Stellar Neutron Sources for the Slow Neutron Capture Nucleosynthesis

The interplay between the 22Ne(a,g)26Mg and the competing 22Ne(a,n)25Mg reactions determines the efficiency of the latter as a neutron source at the temperatures of stellar helium burning. In both cases, the rates are dominated by the alpha-cluster resonance at 830 keV. This resonance plays a particularly important role in determining the strength of the neutron flux for both the weak and main s-process as well as the n-process. Recent experimental studies based on transfer reactions suggest that the neutron and gamma-ray strengths for this resonance are approximately equal.

In this work, the 22Ne(a,n)25Mg resonance strength has been remeasured and found to be similar to the previous direct studies. This reinforces an 830 keV resonance strength that is approximately a factor of three larger for the 22Ne(a,n)25Mg reaction than for the 22Ne(a,g)26Mg reaction.

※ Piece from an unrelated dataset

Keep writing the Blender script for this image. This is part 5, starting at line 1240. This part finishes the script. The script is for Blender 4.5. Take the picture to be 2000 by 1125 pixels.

The reaction rate of the 22Ne(a,g)26Mg is dominated by the low energy resonances at E_{alpha,lab} = 650 and 830 keV respectively. The E_{alpha,lab} = 830 keV resonance has been measured previously, but there are some uncertainties in the previous measurements. We confirmed the measurement of the E_{alpha,lab} = 830 keV resonance using implanted 22Ne targets. We obtained a resonance strength of 35 +/- 4 micro eV, and provide a weighted average of the present and previous measurements of 35 +/- 2 micro eV with reduced uncertainties compared to previous studies. We also attempted to measure the strength of the predicted resonance at E_{alpha,lab} = 650 keV directly for the first time and found an upper limit of 0.15 micro eV for the strength of this resonance.

The 25Mg nuclei produced from the 22Ne(a,n)25Mg reaction affect the overall neutron flux by the 25Mg(a,n)28Si reaction which serves as an additional neutron source for the weak s-process during the neon burning phase in massive stars. Past attempts to measure the 25Mg(a,n)28Si reaction using neutron counters have been greatly hindered by low Z background reactions. In the present work, neutron spectroscopy has been accomplished using deuterated liquid scintillator detectors combined with spectrum unfolding to make an improved measurement of the 25Mg(a,n)28Si reaction at low energies. Measurements of the cross section have been preformed down to E_alpha ~ 1.5 MeV with an unprecedented level of background rejection. In addition, the separation of the different background contributions gives further insight into the results of previous counter measurements.